Exercise details = Return the entries verbatim and drop every picture.

++++

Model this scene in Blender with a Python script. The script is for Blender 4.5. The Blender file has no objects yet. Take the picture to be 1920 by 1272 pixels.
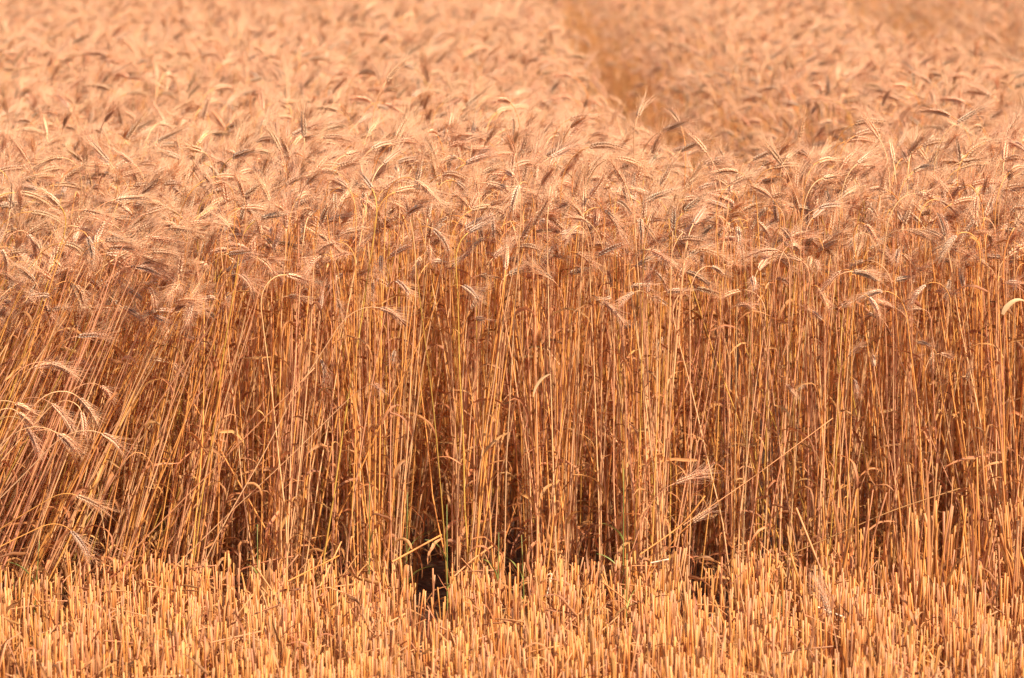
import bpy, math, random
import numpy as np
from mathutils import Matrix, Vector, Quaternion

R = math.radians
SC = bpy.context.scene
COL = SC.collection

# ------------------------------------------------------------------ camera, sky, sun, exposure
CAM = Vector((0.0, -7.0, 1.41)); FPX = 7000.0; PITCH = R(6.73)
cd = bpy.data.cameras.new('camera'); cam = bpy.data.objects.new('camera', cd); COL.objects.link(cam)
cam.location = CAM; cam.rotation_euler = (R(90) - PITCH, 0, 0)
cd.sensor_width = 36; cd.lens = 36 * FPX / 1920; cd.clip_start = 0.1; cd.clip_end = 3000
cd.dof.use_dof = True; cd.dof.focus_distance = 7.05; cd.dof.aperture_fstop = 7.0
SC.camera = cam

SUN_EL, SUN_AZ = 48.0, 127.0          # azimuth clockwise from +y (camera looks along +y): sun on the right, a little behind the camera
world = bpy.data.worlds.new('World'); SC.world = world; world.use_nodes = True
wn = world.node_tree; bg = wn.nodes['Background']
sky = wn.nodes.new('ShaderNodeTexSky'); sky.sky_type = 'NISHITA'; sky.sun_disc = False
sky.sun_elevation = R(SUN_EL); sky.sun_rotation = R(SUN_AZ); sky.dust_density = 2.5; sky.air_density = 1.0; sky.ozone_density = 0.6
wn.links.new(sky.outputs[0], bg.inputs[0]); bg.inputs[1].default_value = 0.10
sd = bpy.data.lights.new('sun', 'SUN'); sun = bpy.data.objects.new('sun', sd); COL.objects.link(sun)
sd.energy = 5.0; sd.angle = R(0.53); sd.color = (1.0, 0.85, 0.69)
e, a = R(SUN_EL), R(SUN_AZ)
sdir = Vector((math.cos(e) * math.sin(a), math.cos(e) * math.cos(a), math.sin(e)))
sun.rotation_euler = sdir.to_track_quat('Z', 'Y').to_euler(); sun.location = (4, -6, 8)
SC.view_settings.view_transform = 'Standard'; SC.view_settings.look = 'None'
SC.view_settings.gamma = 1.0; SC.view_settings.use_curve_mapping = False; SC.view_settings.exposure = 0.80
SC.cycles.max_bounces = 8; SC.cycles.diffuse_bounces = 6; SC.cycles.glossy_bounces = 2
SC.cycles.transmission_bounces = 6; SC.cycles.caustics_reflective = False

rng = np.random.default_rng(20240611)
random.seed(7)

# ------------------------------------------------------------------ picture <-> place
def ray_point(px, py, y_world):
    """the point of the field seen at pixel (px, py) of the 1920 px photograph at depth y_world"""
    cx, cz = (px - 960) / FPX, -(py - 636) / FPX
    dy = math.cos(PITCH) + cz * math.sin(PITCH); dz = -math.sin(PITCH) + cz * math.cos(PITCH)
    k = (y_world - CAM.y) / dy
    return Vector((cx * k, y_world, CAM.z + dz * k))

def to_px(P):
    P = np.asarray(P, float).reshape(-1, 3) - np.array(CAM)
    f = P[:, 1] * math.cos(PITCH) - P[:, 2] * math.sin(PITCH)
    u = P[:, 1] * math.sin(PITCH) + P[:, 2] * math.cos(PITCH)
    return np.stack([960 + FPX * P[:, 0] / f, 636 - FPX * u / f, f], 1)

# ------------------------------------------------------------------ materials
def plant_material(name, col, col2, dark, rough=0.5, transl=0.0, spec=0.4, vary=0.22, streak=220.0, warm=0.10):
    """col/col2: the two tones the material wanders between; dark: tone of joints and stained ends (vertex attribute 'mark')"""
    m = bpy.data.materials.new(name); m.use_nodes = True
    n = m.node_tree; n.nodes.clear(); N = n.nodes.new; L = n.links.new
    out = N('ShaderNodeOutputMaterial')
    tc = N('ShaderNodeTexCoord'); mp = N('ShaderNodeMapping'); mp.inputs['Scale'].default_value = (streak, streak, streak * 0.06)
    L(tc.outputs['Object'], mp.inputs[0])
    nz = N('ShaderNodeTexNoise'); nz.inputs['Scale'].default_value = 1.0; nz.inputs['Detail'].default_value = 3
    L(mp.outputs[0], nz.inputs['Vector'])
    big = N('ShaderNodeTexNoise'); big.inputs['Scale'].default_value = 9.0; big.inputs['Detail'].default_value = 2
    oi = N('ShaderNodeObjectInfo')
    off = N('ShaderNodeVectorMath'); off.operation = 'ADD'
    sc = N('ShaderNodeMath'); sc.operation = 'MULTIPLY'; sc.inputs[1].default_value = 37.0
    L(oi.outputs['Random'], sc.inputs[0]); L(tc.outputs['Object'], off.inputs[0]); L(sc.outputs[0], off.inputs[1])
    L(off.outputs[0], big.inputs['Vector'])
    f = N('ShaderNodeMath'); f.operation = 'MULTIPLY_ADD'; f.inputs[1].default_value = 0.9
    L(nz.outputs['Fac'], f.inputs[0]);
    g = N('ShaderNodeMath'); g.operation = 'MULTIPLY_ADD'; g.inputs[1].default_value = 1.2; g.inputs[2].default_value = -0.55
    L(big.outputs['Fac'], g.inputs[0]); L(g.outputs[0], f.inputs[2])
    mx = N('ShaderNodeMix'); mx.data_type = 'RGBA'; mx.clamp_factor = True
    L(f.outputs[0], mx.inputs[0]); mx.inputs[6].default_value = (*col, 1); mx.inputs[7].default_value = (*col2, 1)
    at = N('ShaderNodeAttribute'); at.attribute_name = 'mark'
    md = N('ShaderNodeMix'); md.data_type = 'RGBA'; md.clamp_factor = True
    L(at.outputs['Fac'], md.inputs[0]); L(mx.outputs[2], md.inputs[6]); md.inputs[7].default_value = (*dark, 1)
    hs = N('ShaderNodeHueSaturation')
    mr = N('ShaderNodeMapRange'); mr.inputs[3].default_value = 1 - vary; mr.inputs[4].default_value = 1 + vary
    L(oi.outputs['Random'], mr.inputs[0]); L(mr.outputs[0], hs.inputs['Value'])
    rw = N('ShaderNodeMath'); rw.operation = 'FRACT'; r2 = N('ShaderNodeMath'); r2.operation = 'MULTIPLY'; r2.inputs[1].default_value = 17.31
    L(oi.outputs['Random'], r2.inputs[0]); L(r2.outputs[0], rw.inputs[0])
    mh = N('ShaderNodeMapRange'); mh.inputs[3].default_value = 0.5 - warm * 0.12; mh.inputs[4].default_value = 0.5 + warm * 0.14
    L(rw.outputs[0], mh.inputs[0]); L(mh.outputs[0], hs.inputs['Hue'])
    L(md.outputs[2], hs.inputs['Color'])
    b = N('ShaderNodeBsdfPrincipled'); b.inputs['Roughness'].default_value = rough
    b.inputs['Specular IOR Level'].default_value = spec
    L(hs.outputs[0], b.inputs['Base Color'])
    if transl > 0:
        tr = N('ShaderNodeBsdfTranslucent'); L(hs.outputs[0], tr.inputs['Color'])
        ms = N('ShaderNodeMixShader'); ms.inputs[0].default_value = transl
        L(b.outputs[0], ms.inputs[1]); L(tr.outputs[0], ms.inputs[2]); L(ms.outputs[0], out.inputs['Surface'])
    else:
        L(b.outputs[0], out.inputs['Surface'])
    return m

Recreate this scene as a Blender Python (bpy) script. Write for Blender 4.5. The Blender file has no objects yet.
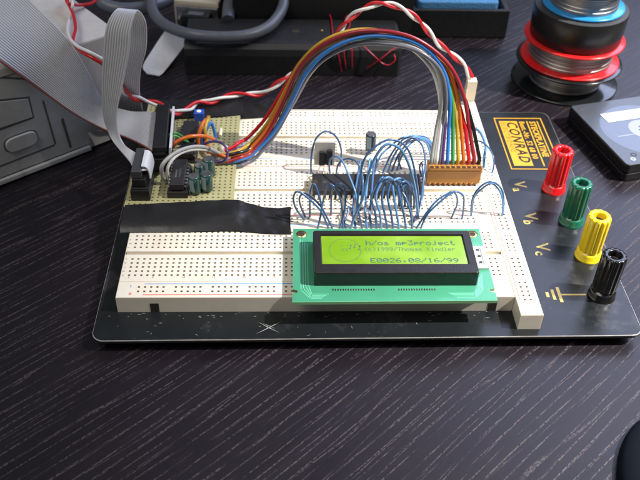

++++

Answer in full =
Model this scene in Blender with a Python script. The script is for Blender 4.5. The Blender file has no objects yet. Take the picture to be 1920 by 1272 pixels.
import bpy, math, random
import numpy as np
from mathutils import Matrix, Vector, Quaternion

R = math.radians
SC = bpy.context.scene
COL = SC.collection

# ------------------------------------------------------------------ camera, sky, sun, exposure
CAM = Vector((0.0, -7.0, 1.41)); FPX = 7000.0; PITCH = R(6.73)
cd = bpy.data.cameras.new('camera'); cam = bpy.data.objects.new('camera', cd); COL.objects.link(cam)
cam.location = CAM; cam.rotation_euler = (R(90) - PITCH, 0, 0)
cd.sensor_width = 36; cd.lens = 36 * FPX / 1920; cd.clip_start = 0.1; cd.clip_end = 3000
cd.dof.use_dof = True; cd.dof.focus_distance = 7.05; cd.dof.aperture_fstop = 7.0
SC.camera = cam

SUN_EL, SUN_AZ = 48.0, 127.0          # azimuth clockwise from +y (camera looks along +y): sun on the right, a little behind the camera
world = bpy.data.worlds.new('World'); SC.world = world; world.use_nodes = True
wn = world.node_tree; bg = wn.nodes['Background']
sky = wn.nodes.new('ShaderNodeTexSky'); sky.sky_type = 'NISHITA'; sky.sun_disc = False
sky.sun_elevation = R(SUN_EL); sky.sun_rotation = R(SUN_AZ); sky.dust_density = 2.5; sky.air_density = 1.0; sky.ozone_density = 0.6
wn.links.new(sky.outputs[0], bg.inputs[0]); bg.inputs[1].default_value = 0.10
sd = bpy.data.lights.new('sun', 'SUN'); sun = bpy.data.objects.new('sun', sd); COL.objects.link(sun)
sd.energy = 5.0; sd.angle = R(0.53); sd.color = (1.0, 0.85, 0.69)
e, a = R(SUN_EL), R(SUN_AZ)
sdir = Vector((math.cos(e) * math.sin(a), math.cos(e) * math.cos(a), math.sin(e)))
sun.rotation_euler = sdir.to_track_quat('Z', 'Y').to_euler(); sun.location = (4, -6, 8)
SC.view_settings.view_transform = 'Standard'; SC.view_settings.look = 'None'
SC.view_settings.gamma = 1.0; SC.view_settings.use_curve_mapping = False; SC.view_settings.exposure = 0.80
SC.cycles.max_bounces = 8; SC.cycles.diffuse_bounces = 6; SC.cycles.glossy_bounces = 2
SC.cycles.transmission_bounces = 6; SC.cycles.caustics_reflective = False

rng = np.random.default_rng(20240611)
random.seed(7)

# ------------------------------------------------------------------ picture <-> place
def ray_point(px, py, y_world):
    """the point of the field seen at pixel (px, py) of the 1920 px photograph at depth y_world"""
    cx, cz = (px - 960) / FPX, -(py - 636) / FPX
    dy = math.cos(PITCH) + cz * math.sin(PITCH); dz = -math.sin(PITCH) + cz * math.cos(PITCH)
    k = (y_world - CAM.y) / dy
    return Vector((cx * k, y_world, CAM.z + dz * k))

def to_px(P):
    P = np.asarray(P, float).reshape(-1, 3) - np.array(CAM)
    f = P[:, 1] * math.cos(PITCH) - P[:, 2] * math.sin(PITCH)
    u = P[:, 1] * math.sin(PITCH) + P[:, 2] * math.cos(PITCH)
    return np.stack([960 + FPX * P[:, 0] / f, 636 - FPX * u / f, f], 1)

# ------------------------------------------------------------------ materials
def plant_material(name, col, col2, dark, rough=0.5, transl=0.0, spec=0.4, vary=0.22, streak=220.0, warm=0.10):
    """col/col2: the two tones the material wanders between; dark: tone of joints and stained ends (vertex attribute 'mark')"""
    m = bpy.data.materials.new(name); m.use_nodes = True
    n = m.node_tree; n.nodes.clear(); N = n.nodes.new; L = n.links.new
    out = N('ShaderNodeOutputMaterial')
    tc = N('ShaderNodeTexCoord'); mp = N('ShaderNodeMapping'); mp.inputs['Scale'].default_value = (streak, streak, streak * 0.06)
    L(tc.outputs['Object'], mp.inputs[0])
    nz = N('ShaderNodeTexNoise'); nz.inputs['Scale'].default_value = 1.0; nz.inputs['Detail'].default_value = 3
    L(mp.outputs[0], nz.inputs['Vector'])
    big = N('ShaderNodeTexNoise'); big.inputs['Scale'].default_value = 9.0; big.inputs['Detail'].default_value = 2
    oi = N('ShaderNodeObjectInfo')
    off = N('ShaderNodeVectorMath'); off.operation = 'ADD'
    sc = N('ShaderNodeMath'); sc.operation = 'MULTIPLY'; sc.inputs[1].default_value = 37.0
    L(oi.outputs['Random'], sc.inputs[0]); L(tc.outputs['Object'], off.inputs[0]); L(sc.outputs[0], off.inputs[1])
    L(off.outputs[0], big.inputs['Vector'])
    f = N('ShaderNodeMath'); f.operation = 'MULTIPLY_ADD'; f.inputs[1].default_value = 0.9
    L(nz.outputs['Fac'], f.inputs[0]);
    g = N('ShaderNodeMath'); g.operation = 'MULTIPLY_ADD'; g.inputs[1].default_value = 1.2; g.inputs[2].default_value = -0.55
    L(big.outputs['Fac'], g.inputs[0]); L(g.outputs[0], f.inputs[2])
    mx = N('ShaderNodeMix'); mx.data_type = 'RGBA'; mx.clamp_factor = True
    L(f.outputs[0], mx.inputs[0]); mx.inputs[6].default_value = (*col, 1); mx.inputs[7].default_value = (*col2, 1)
    at = N('ShaderNodeAttribute'); at.attribute_name = 'mark'
    md = N('ShaderNodeMix'); md.data_type = 'RGBA'; md.clamp_factor = True
    L(at.outputs['Fac'], md.inputs[0]); L(mx.outputs[2], md.inputs[6]); md.inputs[7].default_value = (*dark, 1)
    hs = N('ShaderNodeHueSaturation')
    mr = N('ShaderNodeMapRange'); mr.inputs[3].default_value = 1 - vary; mr.inputs[4].default_value = 1 + vary
    L(oi.outputs['Random'], mr.inputs[0]); L(mr.outputs[0], hs.inputs['Value'])
    rw = N('ShaderNodeMath'); rw.operation = 'FRACT'; r2 = N('ShaderNodeMath'); r2.operation = 'MULTIPLY'; r2.inputs[1].default_value = 17.31
    L(oi.outputs['Random'], r2.inputs[0]); L(r2.outputs[0], rw.inputs[0])
    mh = N('ShaderNodeMapRange'); mh.inputs[3].default_value = 0.5 - warm * 0.12; mh.inputs[4].default_value = 0.5 + warm * 0.14
    L(rw.outputs[0], mh.inputs[0]); L(mh.outputs[0], hs.inputs['Hue'])
    L(md.outputs[2], hs.inputs['Color'])
    b = N('ShaderNodeBsdfPrincipled'); b.inputs['Roughness'].default_value = rough
    b.inputs['Specular IOR Level'].default_value = spec
    L(hs.outputs[0], b.inputs['Base Color'])
    if transl > 0:
        tr = N('ShaderNodeBsdfTranslucent'); L(hs.outputs[0], tr.inputs['Color'])
        ms = N('ShaderNodeMixShader'); ms.inputs[0].default_value = transl
        L(b.outputs[0], ms.inputs[1]); L(tr.outputs[0], ms.inputs[2]); L(ms.outputs[0], out.inputs['Surface'])
    else:
        L(b.outputs[0], out.inputs['Surface'])
    return m

Recreate this scene as a Blender Python (bpy) script. Write for Blender 4.5. The Blender file has no objects yet.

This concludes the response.